Ukraińska elektrownia atomowa zajęta przez Rosjan!
Pożar na terytorium elektrowni atomowej w Enerhodarze
Z nocy z czwartku na piątek miał miejsce zmasowany ostrzał elektrowni atomowej. Jak wówczas informowały władze miasta, kolumna rosyjskiego wojska udała się w kierunku placówki. W mieście słychać było strzały.
W wyniku ostrzału doszło do wybuchu pożaru. Strażacy nie mogli dostać się na terytorium elektrowni z uwagi na fakt, że byli oni mordowani przez rosyjskich żołnierzy.

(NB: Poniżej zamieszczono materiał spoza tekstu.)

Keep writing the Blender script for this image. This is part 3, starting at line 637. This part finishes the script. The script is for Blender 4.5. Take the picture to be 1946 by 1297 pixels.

Według nieoficjalnych informacji na teren elektrowni próbował wedrzeć się oddział Czeczenów, który próbował zaminować teren w celu "szantażowania Europy".
Żądam, abyście przestali! Natychmiast przestańcie strzelać do Zaporoskiej Elektrowni Atomowej - apelował do Rosjan mer Enerhodaru Dmitrij Orłow.
Elektrownia została zajęta
Wcześnie rano ukraińskie służby ratownicze poinformowały, ogień ogarnął budynek szkoleniowy i laboratorium, poza obrębem elektrowni atomowej. Później podano, że pożar został ugaszony i nie ma zagrożenia radiacyjnego.
Plac Zaporoskiej Elektrowni Atomowej został zajęty przez siły zbrojne Federacji Rosyjskiej. Personel operacyjny monitoruje stan bloków energetycznych i zapewnia ich pracę zgodnie z wymogami przepisów technologicznych dotyczących bezpiecznej eksploatacji - podała agencja informacyjna Ukrinform, powołując się na komunikat Państwowej Inspekcji Regulacji Jądrowych Ukrainy na Facebooku.
Enerhoatom, ukraiński koncern obejmujący wszystkie cztery elektrownie jądrowe na Ukrainie, potwierdził, że cała elektrownia jest kontrolowana przez rosyjskie wojsko.